Specifically, Obama’s promise to focus on the “good war” is undermining his formulation of a sensible grand stategy as well as a sound military strategy, particularly with regard to the question of escalating our war in Afghanistan and intervening in Pakistan, which is clearly destabilizing Pakistan, the world’s only Muslim nation with atomic weapons.
To wit — Obama just approved an increase of 17,000 troops for Afghanistan, which is in line with his campaign promise, but far less than the 30,000 increase requested by the military. According to an unnamed source interviewed by Gareth Porter, the reason he reduced the military’s request is because the commander in Afghanistan, General McKiernan, could not tell Obama how the increased force would be used, and the Joint Chiefs of Staff could not tell him what the end-game in Afghanistan would be. In other words, the leaders of the military told Obama they have no strategy in Afghanistan, except doing more of the same, which everyone agrees is not working, and therefore, echoing the peculiar logic found in the Pentagon Papers, the military wants to redeem failure by escalating.
Rather than just saying no and telling the military to go back to the drawing board, Obama chose to make good on his campaign pledge by approving a smaller increase than requested (domestic politics), perhaps thinking he could keep his options open by buying himself a little time while he did a strategy study. However, in so doing, he bought into an admittedly strategy-free escalation decision (foreign policy), without understanding the future consequences of that decision. Straddling the fence may make sense in the context of day-to-day domestic politics, but Mr. Obama needs to understand Pentagon plays long-term bureaucratic politics, and over in Versailles on the Potomac, the stakes are high, because careers, budgets, and contracts are at stake.
Porter is right, President Obama has made a crucial mistake that could very well come back to haunt him, like the initial decision to escalate in Vietnam, made in 1965 against his better judgement, came back to haunt Lyndon Johnson. That is because, with his approval of a partial escalation in Afghanistan, Mr. Obama is now a vested party in General McKiernan’s strategy of mindlessness escalation. And Obama knows it is not good domestic politics to unring the bell. So, Mr. Obama will be under tremendous pressure and temptation to construct a strategy ex-post facto to justify his decision. Moreover, given his approval of an initial escalation, the priniciple of escalation is now an agreed-to option and he will soon learn that his credibility is at stake. You can be sure the milcrats understand this, because Front Loading decisions (i.e., getting politicos to commit to things before they understand the future consequences of their approval) has been raised a high art form in Versailles on the Potomac. It is now virtually certain the milcrats will try to use Obama’s initial escalation decision as the thin edge of the wedge to lever in a “new strategy” that will include sending even more troops into the Afghan/Paki meatgrinder.

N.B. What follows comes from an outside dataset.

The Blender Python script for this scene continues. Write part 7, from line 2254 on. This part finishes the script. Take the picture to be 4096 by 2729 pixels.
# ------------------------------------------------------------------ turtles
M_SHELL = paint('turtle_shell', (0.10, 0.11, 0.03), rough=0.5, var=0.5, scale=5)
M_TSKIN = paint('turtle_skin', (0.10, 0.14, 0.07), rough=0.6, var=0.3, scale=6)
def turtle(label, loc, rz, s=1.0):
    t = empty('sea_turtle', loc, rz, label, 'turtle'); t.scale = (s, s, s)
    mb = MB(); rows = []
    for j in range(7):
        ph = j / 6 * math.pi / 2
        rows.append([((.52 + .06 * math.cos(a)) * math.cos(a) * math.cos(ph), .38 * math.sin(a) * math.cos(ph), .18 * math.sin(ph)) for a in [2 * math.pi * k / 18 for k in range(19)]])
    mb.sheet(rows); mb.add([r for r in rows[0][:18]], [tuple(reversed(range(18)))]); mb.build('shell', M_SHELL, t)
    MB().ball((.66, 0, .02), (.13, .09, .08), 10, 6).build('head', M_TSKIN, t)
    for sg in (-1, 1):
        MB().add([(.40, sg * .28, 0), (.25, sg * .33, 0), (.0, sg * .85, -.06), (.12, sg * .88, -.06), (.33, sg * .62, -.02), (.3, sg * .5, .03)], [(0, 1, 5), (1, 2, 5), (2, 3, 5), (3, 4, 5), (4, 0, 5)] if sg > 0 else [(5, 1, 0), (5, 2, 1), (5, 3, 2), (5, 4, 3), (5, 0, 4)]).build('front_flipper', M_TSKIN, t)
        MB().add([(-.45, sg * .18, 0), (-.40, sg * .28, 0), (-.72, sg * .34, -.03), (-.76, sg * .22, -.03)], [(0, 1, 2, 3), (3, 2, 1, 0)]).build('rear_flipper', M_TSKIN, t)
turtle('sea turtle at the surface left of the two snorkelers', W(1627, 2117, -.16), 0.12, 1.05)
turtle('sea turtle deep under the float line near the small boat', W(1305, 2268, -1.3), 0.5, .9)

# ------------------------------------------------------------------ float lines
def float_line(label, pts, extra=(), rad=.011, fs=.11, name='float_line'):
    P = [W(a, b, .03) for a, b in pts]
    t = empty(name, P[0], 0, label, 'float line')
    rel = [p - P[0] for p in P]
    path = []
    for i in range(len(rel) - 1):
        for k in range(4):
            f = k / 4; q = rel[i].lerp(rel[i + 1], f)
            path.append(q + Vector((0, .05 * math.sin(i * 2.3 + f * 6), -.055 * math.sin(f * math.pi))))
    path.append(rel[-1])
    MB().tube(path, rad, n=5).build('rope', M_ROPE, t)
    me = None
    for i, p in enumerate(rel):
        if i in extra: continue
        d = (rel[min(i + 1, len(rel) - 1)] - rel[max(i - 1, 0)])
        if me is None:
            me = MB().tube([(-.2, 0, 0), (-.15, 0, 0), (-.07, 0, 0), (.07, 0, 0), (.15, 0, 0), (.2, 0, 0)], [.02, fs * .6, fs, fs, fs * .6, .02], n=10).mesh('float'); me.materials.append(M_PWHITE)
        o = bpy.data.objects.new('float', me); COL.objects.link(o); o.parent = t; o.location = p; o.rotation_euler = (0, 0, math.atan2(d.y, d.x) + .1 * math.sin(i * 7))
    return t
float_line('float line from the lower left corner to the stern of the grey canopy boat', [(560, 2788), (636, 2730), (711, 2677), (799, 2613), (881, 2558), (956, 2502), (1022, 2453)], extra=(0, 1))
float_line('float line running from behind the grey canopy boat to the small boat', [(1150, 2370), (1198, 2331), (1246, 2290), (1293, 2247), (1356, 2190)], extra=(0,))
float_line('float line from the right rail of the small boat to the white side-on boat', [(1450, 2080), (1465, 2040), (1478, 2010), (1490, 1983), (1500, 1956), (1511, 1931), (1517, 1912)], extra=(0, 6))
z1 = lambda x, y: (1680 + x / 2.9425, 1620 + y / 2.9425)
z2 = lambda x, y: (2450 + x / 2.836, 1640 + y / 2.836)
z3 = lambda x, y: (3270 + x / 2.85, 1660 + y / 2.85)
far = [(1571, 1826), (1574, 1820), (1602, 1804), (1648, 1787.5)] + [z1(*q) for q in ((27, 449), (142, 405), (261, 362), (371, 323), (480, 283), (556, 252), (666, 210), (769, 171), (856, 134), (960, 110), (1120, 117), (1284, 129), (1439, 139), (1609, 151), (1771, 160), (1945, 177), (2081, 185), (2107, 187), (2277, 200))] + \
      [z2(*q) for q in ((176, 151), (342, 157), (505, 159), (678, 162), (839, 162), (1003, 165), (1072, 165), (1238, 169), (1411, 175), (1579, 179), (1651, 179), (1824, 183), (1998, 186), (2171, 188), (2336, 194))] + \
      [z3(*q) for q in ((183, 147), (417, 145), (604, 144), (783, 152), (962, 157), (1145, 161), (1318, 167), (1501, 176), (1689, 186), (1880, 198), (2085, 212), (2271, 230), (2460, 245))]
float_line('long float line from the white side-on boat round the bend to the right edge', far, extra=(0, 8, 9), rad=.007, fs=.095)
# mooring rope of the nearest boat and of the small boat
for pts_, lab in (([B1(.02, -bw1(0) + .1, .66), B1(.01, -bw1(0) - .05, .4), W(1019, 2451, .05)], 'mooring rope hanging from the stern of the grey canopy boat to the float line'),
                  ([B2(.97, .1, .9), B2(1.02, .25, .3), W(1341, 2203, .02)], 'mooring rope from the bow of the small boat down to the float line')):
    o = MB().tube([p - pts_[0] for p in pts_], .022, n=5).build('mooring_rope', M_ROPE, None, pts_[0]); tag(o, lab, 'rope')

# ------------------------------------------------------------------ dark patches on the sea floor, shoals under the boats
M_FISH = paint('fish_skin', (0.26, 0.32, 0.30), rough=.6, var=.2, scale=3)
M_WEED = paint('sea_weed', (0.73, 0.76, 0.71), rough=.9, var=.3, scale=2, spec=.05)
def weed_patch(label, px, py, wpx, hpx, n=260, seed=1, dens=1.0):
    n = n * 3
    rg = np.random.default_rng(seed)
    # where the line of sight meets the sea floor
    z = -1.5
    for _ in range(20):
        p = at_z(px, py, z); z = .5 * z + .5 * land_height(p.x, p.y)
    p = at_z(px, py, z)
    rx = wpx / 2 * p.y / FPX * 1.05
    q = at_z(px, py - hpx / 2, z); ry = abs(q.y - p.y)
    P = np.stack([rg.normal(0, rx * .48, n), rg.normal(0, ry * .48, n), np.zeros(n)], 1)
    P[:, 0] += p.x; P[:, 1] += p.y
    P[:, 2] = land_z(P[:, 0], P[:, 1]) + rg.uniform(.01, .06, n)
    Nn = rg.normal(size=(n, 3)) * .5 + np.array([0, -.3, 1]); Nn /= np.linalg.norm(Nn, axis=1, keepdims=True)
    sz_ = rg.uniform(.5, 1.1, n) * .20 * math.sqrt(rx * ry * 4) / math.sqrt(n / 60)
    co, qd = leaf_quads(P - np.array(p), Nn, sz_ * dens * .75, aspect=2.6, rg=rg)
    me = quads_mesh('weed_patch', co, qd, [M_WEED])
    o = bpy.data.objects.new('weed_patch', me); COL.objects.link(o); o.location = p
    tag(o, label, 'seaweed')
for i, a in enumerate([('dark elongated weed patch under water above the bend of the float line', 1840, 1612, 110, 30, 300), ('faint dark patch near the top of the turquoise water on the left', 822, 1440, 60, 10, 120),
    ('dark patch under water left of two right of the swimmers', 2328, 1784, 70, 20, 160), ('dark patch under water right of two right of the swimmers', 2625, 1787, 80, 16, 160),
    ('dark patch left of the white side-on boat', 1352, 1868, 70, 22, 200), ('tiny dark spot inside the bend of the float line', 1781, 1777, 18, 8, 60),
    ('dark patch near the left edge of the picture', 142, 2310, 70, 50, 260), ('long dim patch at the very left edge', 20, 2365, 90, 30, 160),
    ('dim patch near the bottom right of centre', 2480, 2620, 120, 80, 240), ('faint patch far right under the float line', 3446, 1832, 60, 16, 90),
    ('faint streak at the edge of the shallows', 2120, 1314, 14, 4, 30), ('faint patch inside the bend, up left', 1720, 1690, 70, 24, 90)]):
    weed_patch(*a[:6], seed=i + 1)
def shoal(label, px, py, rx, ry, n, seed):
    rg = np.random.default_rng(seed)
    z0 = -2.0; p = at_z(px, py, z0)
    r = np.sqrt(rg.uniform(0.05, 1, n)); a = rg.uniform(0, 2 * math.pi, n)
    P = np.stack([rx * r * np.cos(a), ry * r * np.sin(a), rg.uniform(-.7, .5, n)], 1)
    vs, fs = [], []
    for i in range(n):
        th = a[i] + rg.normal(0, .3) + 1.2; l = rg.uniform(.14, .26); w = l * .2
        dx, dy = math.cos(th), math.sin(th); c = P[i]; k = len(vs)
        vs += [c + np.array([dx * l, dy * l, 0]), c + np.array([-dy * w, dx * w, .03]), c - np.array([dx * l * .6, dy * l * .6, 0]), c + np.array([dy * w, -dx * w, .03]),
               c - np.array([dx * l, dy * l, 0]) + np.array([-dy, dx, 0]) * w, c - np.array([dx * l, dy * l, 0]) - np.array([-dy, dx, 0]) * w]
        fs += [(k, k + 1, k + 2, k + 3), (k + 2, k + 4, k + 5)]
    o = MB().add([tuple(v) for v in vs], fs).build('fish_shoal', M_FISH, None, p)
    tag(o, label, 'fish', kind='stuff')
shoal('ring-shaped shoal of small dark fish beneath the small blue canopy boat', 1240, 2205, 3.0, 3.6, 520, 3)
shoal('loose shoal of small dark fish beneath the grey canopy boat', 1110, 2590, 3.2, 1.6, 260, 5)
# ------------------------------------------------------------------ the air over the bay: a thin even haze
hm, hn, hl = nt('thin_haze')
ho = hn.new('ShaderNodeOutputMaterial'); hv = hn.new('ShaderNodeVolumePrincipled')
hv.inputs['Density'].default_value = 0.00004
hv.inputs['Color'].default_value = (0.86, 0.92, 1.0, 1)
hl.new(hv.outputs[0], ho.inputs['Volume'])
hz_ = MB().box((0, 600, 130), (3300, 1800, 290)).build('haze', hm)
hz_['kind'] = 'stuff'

So, is Obama repeating the mistakes of the Americans in Vietnam or the Russians in Afghanistan? General McKiernan apparently doesn’t think so, because the arrogantly dismissed analogies to the Russian experience in Afghanistan at a news conference on February 18 by saying, “There’s always an inclination to relate what we’re doing with previous nations … I think that’s a very unhealthy comparison.” Old timers, however, will remember, however, this is exactly how McKiernan’s predecessors blew off the warnings of Bernard Fall in the early 1960s, when they dismissed France’s experience in Indochina.

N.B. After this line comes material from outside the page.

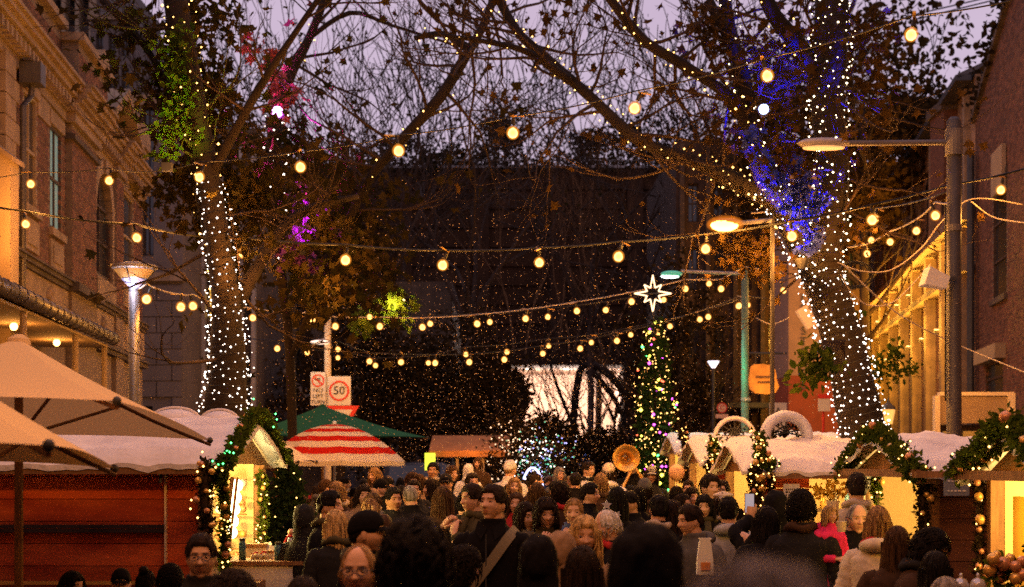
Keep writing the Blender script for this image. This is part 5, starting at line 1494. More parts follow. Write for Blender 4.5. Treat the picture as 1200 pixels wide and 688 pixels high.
def stall(label, x0, x1, y0, y1, ze, zr, front='boards', fm=red_panel, side=-1, counter=1.0, lining=yellow_wall, lw=90, seed=1, openx=None, roofm=None):
    """side: which x face is open to the street (-1 left face, +1 right face)"""
    t = thing('market_stall', label, 'market stall', ((x0 + x1) / 2, (y0 + y1) / 2, 0), group='snow-roofed market stalls')
    snow_roof(x0, x1, y0, y1, ze, zr, t, seed=seed, m_=roofm)
    q = MB(); p = .045
    for x in (x0 + p, x1 - p):
        for y in (y0 + p, y1 - p): pass
    for x in (x0 + p, x1 - p):
        for y in (y0 + p, y1 - p):
            q = MB(); q.bb(x - p, x + p, y - p, y + p, 0, ze - .04); q.build('post', wood_post, t)
    xs_ = x0 if side < 0 else x1
    if front == 'boards':
        q = MB(); q.bb(x0 + 2 * p, x1 - 2 * p, y0 + .05, y0 + .07, 0, ze - .03); q.build('backing', timber_dark, t)
        boards(t, x0 + 2 * p, x1 - 2 * p, y0 + .048, .05, ze - .05, .16, fm)
    else:
        a, b_ = openx
        for (u, v) in ((x0 + 2 * p, a), (b_, x1 - 2 * p)):
            if v - u > .05: boards(t, u, v, y0 + .048, .05, ze - .05, .16, fm)
        boards(t, a, b_, y0 + .048, .05, counter - .06, .16, fm)
        q = MB(); q.bb(a - .05, b_ + .05, y0 - .25, y0 + .3, counter - .05, counter); q.build('counter', wood_post, t)
    # back and far side lining
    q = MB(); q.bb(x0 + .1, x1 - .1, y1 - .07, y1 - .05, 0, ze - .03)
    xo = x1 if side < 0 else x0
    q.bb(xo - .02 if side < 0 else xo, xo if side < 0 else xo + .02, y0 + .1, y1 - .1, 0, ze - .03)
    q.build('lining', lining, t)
    boards(t, y0 + 2 * p, y1 - 2 * p, xs_ + (.03 if side < 0 else 0), .05, counter - .06, .16, fm, axis='y')
    q = MB(); q.bb(min(xs_, xs_ + side * .28), max(xs_, xs_ + side * .28), y0 + .06, y1 - .06, counter - .05, counter); q.build('counter', wood_post, t)
    # gable triangle board over the open side
    q = MB(); V = []
    for dx in (0, .03):
        for (y, z) in ((y0, ze - .03), (y1, ze - .03), ((y0 + y1) / 2, zr - .03)): V.append((xs_ + dx - .015, y, z))
    q.add(V, [(0, 1, 2), (5, 4, 3), (0, 3, 4, 1), (1, 4, 5, 2), (2, 5, 3, 0)]); q.build('gable', wood_post, t)
    q = MB(); q.bb(x0 - .12, x1 + .12, y0 - .15, y0 - .11, ze - .1, ze - .04); q.build('fascia', wood_post, t)
    lm = MB(); xm = (x0 + x1) / 2
    lm.tube([(xm - .3, (y0 + y1) / 2, ze - .08), (xm + .3, (y0 + y1) / 2, ze - .08)], .025, 8); lm.build('lamp_tube', bulb_m, t)
    if lw:
        point('stall_light', (xs_ - side * .45, (y0 + y1) / 2, ze - .2), lw * (.9 if side > 0 else .55), (1, .58, .14), .1, t)
    return t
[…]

The sooner Obama realizes that studying and learning from past mistakes is a good idea, the easier it will be for him to jump off the Pentagon’s escalator, but he is just where the apparat wants him to be … alone. He has no George Ball in the Ms. Clinton’s State Department to act as the canary in the coal mine. And as for the dilletentes he appointed to sub-cabinet levels in Mr. Gate’s Pentagon, the milcrats know it will be far easier to roll over them that it was for their predecessors to successfully roll the best and the brightest in Mr. McNamara’s Pentagon.